- JOB: Leaving out the pictures, retype the lines from the beginning of the listing through the line containing "return P(px, d) + (z,)".

━━ DATASET EXTRACT ━━

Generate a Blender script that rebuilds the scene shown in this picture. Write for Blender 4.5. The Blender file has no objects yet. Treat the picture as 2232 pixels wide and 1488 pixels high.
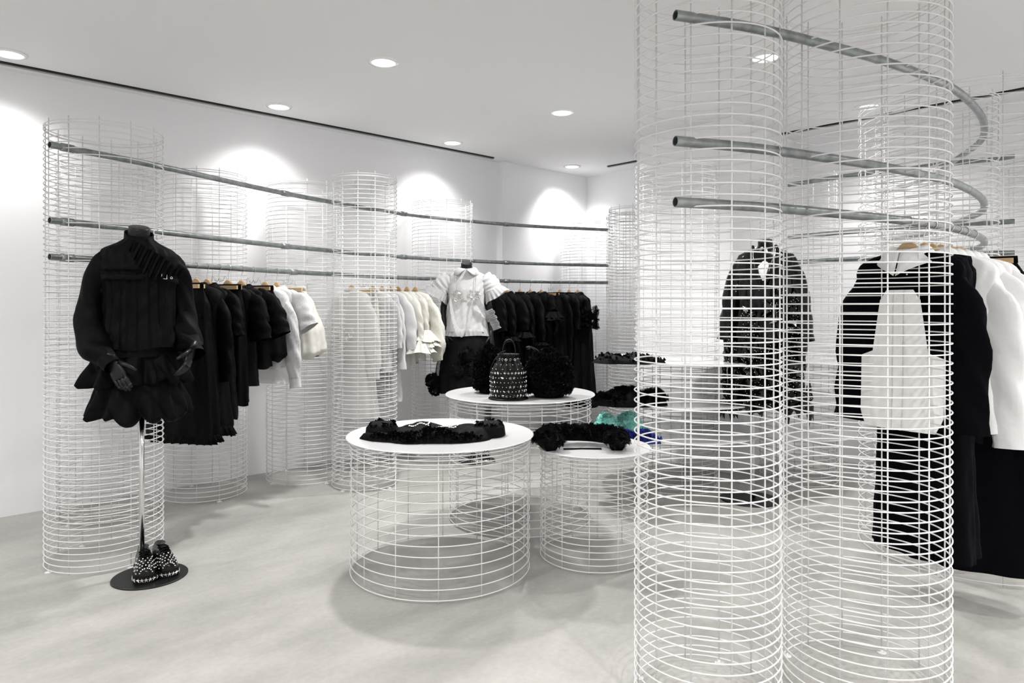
import bpy, math, random
from math import sin, cos, pi, sqrt, atan2, radians
from mathutils import Vector, Matrix

SC = bpy.context.scene
COL = SC.collection
# ---------------------------------------------------------------- camera
F, CX, HY, EYE = 1512.0, 1116.0, 666.0, 1.35      # focal length in px of a 2232 px frame, horizon row, eye height
YAW = math.atan((2734 - 1116) / F)
FW = (cos(YAW), sin(YAW)); RT = (sin(YAW), -cos(YAW))
cam_data = bpy.data.cameras.new('camera')
cam = bpy.data.objects.new('camera', cam_data); COL.objects.link(cam)
cam.location = (0, 0, EYE)
cam.rotation_euler = (pi / 2, 0, YAW - pi / 2)
cam_data.sensor_width = 36.0
cam_data.lens = F / 2232 * 36.0
cam_data.shift_y = -(744 - HY) / 2232
cam_data.clip_start = 0.05
SC.camera = cam

# ---------------------------------------------------------------- world, colour management
world = bpy.data.worlds.new('world'); SC.world = world; world.use_nodes = True
world.node_tree.nodes['Background'].inputs[0].default_value = (1, 1, 1, 1)
world.node_tree.nodes['Background'].inputs[1].default_value = 0.0
SC.view_settings.view_transform = 'Standard'
SC.view_settings.look = 'None'
SC.view_settings.gamma = 1.0
SC.view_settings.use_curve_mapping = False
SC.view_settings.exposure = 0.19
SC.cycles.max_bounces = 10
SC.cycles.diffuse_bounces = 6
SC.cycles.transparent_max_bounces = 16

def P(px, d):
    "floor-plan point seen in column px of the photo at depth d along the view axis"
    l = (px - CX) / F * d
    return (d * FW[0] + l * RT[0], d * FW[1] + l * RT[1])
def Z(py, d):
    return EYE + (HY - py) / F * d
def G(px, py, z=0.0):
    "point of the horizontal plane at height z seen at a pixel"
    d = (z - EYE) * F / (HY - py)
    return P(px, d) + (z,)

CEIL = 2.86
# ---------------------------------------------------------------- ceiling lamps (the room's own downlights, plus added fill spots)
LAMP_PX = [(20, 116), (836, 134), (608, 231), (1225, 244), (986, 310), (1247, 362), (1668, 124), (1893, 231)]
LAMPS = [G(x, y, CEIL)[:2] for x, y in LAMP_PX]
FILL_SPOTS = [(3.9, -1.0), (5.3, -0.6), (1.0, -1.0), (-0.2, 2.2), (-1.2, 4.6), (1.9, -1.9), (-0.7, -0.4), (-2.2, 2.4), (4.4, -2.3)]  # added fill spots out of view, placed to brighten the room
LAMP_POWER = [43, 164, 58, 166, 58, 84, 92, 72] + [105, 120, 185, 105, 70, 140, 185, 100, 110]
WALL_LAMPS = (0, 2, 4, 5, 7)
def spot(x, y, power, i=9):
    l = bpy.data.lights.new('downlight_or_fill_beam', 'SPOT')
    l.energy = power; l.spot_size = radians(112 if i in WALL_LAMPS else 138 if i < 8 else 150); l.spot_blend = 1.0 if i < 8 else .55; l.shadow_soft_size = 0.07
    l.color = (1.0, 0.985, 0.965)
    return l

# ---------------------------------------------------------------- materials
MATS = {}
def mat(name, color, rough=0.5, metal=0.0, noise=None, bump=None, sheen=0.0, alpha=1.0, coat=0.0, spec=0.5, trans=0.0):
    if name in MATS: return MATS[name]
    m = bpy.data.materials.new(name); m.use_nodes = True
    nt = m.node_tree; b = nt.nodes['Principled BSDF']
    b.inputs['Base Color'].default_value = (*color, 1)
    b.inputs['Roughness'].default_value = rough
    b.inputs['Metallic'].default_value = metal
    b.inputs['Alpha'].default_value = alpha
    b.inputs['Specular IOR Level'].default_value = spec
    if sheen: b.inputs['Sheen Weight'].default_value = sheen; b.inputs['Sheen Roughness'].default_value = .4
    if coat: b.inputs['Coat Weight'].default_value = coat; b.inputs['Coat Roughness'].default_value = .08
    tc = None
    if noise or bump:
        tc = nt.nodes.new('ShaderNodeTexCoord')
    if noise:   # (scale, amount, stretch)
        n = nt.nodes.new('ShaderNodeTexNoise'); n.inputs['Scale'].default_value = noise[0]; n.inputs['Detail'].default_value = 6
        mp = nt.nodes.new('ShaderNodeMapping'); mp.inputs['Scale'].default_value = noise[2] if len(noise) > 2 else (1, 1, 1)
        nt.links.new(tc.outputs['Object'], mp.inputs[0]); nt.links.new(mp.outputs[0], n.inputs['Vector'])
        r = nt.nodes.new('ShaderNodeMapRange'); r.inputs['From Min'].default_value = .3; r.inputs['From Max'].default_value = .7
        r.inputs['To Min'].default_value = 1 - noise[1]; r.inputs['To Max'].default_value = 1 + noise[1]
        nt.links.new(n.outputs['Fac'], r.inputs['Value'])
        mx = nt.nodes.new('ShaderNodeVectorMath'); mx.operation = 'SCALE'; mx.inputs[0].default_value = color
        nt.links.new(r.outputs[0], mx.inputs['Scale']); nt.links.new(mx.outputs[0], b.inputs['Base Color'])
    if bump:    # (scale, strength, distance)
        n = nt.nodes.new('ShaderNodeTexNoise'); n.inputs['Scale'].default_value = bump[0]; n.inputs['Detail'].default_value = 4
        nt.links.new(tc.outputs['Object'], n.inputs['Vector'])
        bp = nt.nodes.new('ShaderNodeBump'); bp.inputs['Strength'].default_value = bump[1]; bp.inputs['Distance'].default_value = bump[2]
        nt.links.new(n.outputs['Fac'], bp.inputs['Height']); nt.links.new(bp.outputs[0], b.inputs['Normal'])
    MATS[name] = m
    return m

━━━

- TASK ANSWER:
Generate a Blender script that rebuilds the scene shown in this picture. Write for Blender 4.5. The Blender file has no objects yet. Treat the picture as 2232 pixels wide and 1488 pixels high.
import bpy, math, random
from math import sin, cos, pi, sqrt, atan2, radians
from mathutils import Vector, Matrix

SC = bpy.context.scene
COL = SC.collection
# ---------------------------------------------------------------- camera
F, CX, HY, EYE = 1512.0, 1116.0, 666.0, 1.35      # focal length in px of a 2232 px frame, horizon row, eye height
YAW = math.atan((2734 - 1116) / F)
FW = (cos(YAW), sin(YAW)); RT = (sin(YAW), -cos(YAW))
cam_data = bpy.data.cameras.new('camera')
cam = bpy.data.objects.new('camera', cam_data); COL.objects.link(cam)
cam.location = (0, 0, EYE)
cam.rotation_euler = (pi / 2, 0, YAW - pi / 2)
cam_data.sensor_width = 36.0
cam_data.lens = F / 2232 * 36.0
cam_data.shift_y = -(744 - HY) / 2232
cam_data.clip_start = 0.05
SC.camera = cam

# ---------------------------------------------------------------- world, colour management
world = bpy.data.worlds.new('world'); SC.world = world; world.use_nodes = True
world.node_tree.nodes['Background'].inputs[0].default_value = (1, 1, 1, 1)
world.node_tree.nodes['Background'].inputs[1].default_value = 0.0
SC.view_settings.view_transform = 'Standard'
SC.view_settings.look = 'None'
SC.view_settings.gamma = 1.0
SC.view_settings.use_curve_mapping = False
SC.view_settings.exposure = 0.19
SC.cycles.max_bounces = 10
SC.cycles.diffuse_bounces = 6
SC.cycles.transparent_max_bounces = 16

def P(px, d):
    "floor-plan point seen in column px of the photo at depth d along the view axis"
    l = (px - CX) / F * d
    return (d * FW[0] + l * RT[0], d * FW[1] + l * RT[1])
def Z(py, d):
    return EYE + (HY - py) / F * d
def G(px, py, z=0.0):
    "point of the horizontal plane at height z seen at a pixel"
    d = (z - EYE) * F / (HY - py)
    return P(px, d) + (z,)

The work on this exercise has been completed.